13 koningen van Syrië, dynastie der Seleuciden;
I, Soter (redder), zoon van Seleukos Nikator, 281-262 v.C., streed tegen Galliërs, Pergamon en Egypte;
II, Theos (de god), 262-247, voerde ongelukkige oorlog met Ptolemaios II, Philadelphos van Egypte;
III, de Grote, 224-187, geb. 242, leed tegen Egypte nederlaag bij Raphia, 217; drong tot Indië door; veroverde Palestina en Phoenicië, kwam 192 in oorlog met Rome, werd 191 bij de Thermopylae, 190 bij Magnesia verslagen, moest bij vrede (189) KI - Azië afstaan.

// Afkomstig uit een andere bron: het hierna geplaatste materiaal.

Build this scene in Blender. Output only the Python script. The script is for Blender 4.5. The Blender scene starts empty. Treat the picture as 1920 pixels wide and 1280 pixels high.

Werd bij de plundering van een tempel gedood;
IV, Epiphanes, 176-164, moest op bevel der Rom. Egypte ontruimen; trachtte de dienst van Jehovah bij de Joden uit te roeien en verwekte daardoor opstand der Makkabeeën;
V, Eupator, 164-162, door Demetrios, zoon van Seleukos IV, gedood;
VI, Dionysos (145-142), door zijn veldheer Tryphon vermoord;
VII, Sidetes, 138-129, verdreef Tryphon, streed succesvol tegen Joden en Parthen, tegen welke laatsten hij sneuvelde;
VIII, Grypos (haviksneus), 125-96, dwong zijn moeder Kleopatra het door haar voor hem bestemde vergif te drinken;
IX, Cyrikenos, 96 v.C., sneuvelde tegen Seleukos Epiphanes;
X, Eusebes, 96-90, sneuvelde tegen de Parthen;
XI, Philadelphos, 87 v.C.;
XII, 87-83;
XIII, 68-64, door Lucullus op de troon bevestigd, door Pompejus onttroond.